Scene modeling code data
↓↓↓
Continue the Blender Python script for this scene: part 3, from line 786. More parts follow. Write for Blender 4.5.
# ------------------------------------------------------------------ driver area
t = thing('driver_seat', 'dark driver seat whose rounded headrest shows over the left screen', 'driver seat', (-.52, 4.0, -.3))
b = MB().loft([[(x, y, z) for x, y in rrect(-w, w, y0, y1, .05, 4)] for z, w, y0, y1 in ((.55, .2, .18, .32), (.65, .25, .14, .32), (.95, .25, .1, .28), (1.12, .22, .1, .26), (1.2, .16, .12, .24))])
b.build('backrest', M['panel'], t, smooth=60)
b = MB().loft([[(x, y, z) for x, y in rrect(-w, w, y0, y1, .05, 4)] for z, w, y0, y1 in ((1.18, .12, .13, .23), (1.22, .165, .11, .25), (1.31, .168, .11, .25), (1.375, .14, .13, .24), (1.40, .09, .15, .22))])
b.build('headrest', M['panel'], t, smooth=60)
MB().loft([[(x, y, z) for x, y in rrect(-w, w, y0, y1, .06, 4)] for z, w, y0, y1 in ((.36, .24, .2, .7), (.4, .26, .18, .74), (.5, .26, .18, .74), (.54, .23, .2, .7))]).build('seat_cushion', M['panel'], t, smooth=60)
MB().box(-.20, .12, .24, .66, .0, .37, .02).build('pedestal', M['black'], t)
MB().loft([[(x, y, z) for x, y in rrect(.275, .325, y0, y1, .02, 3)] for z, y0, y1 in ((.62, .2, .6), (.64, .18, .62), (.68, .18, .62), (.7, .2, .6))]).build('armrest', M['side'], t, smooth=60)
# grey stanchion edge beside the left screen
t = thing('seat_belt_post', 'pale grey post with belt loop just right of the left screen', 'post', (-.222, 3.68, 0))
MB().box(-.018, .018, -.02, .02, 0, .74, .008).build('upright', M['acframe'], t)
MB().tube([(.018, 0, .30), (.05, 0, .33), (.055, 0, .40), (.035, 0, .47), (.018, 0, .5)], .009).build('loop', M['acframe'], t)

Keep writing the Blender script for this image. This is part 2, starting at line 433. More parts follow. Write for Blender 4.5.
↑↑↑
Copy all the entries verbatim.

Result of this exercise:
Continue the Blender Python script for this scene: part 3, from line 786. More parts follow. Write for Blender 4.5.
# ------------------------------------------------------------------ driver area
t = thing('driver_seat', 'dark driver seat whose rounded headrest shows over the left screen', 'driver seat', (-.52, 4.0, -.3))
b = MB().loft([[(x, y, z) for x, y in rrect(-w, w, y0, y1, .05, 4)] for z, w, y0, y1 in ((.55, .2, .18, .32), (.65, .25, .14, .32), (.95, .25, .1, .28), (1.12, .22, .1, .26), (1.2, .16, .12, .24))])
b.build('backrest', M['panel'], t, smooth=60)
b = MB().loft([[(x, y, z) for x, y in rrect(-w, w, y0, y1, .05, 4)] for z, w, y0, y1 in ((1.18, .12, .13, .23), (1.22, .165, .11, .25), (1.31, .168, .11, .25), (1.375, .14, .13, .24), (1.40, .09, .15, .22))])
b.build('headrest', M['panel'], t, smooth=60)
MB().loft([[(x, y, z) for x, y in rrect(-w, w, y0, y1, .06, 4)] for z, w, y0, y1 in ((.36, .24, .2, .7), (.4, .26, .18, .74), (.5, .26, .18, .74), (.54, .23, .2, .7))]).build('seat_cushion', M['panel'], t, smooth=60)
MB().box(-.20, .12, .24, .66, .0, .37, .02).build('pedestal', M['black'], t)
MB().loft([[(x, y, z) for x, y in rrect(.275, .325, y0, y1, .02, 3)] for z, y0, y1 in ((.62, .2, .6), (.64, .18, .62), (.68, .18, .62), (.7, .2, .6))]).build('armrest', M['side'], t, smooth=60)
# grey stanchion edge beside the left screen
t = thing('seat_belt_post', 'pale grey post with belt loop just right of the left screen', 'post', (-.222, 3.68, 0))
MB().box(-.018, .018, -.02, .02, 0, .74, .008).build('upright', M['acframe'], t)
MB().tube([(.018, 0, .30), (.05, 0, .33), (.055, 0, .40), (.035, 0, .47), (.018, 0, .5)], .009).build('loop', M['acframe'], t)

Keep writing the Blender script for this image. This is part 2, starting at line 433. More parts follow. Write for Blender 4.5.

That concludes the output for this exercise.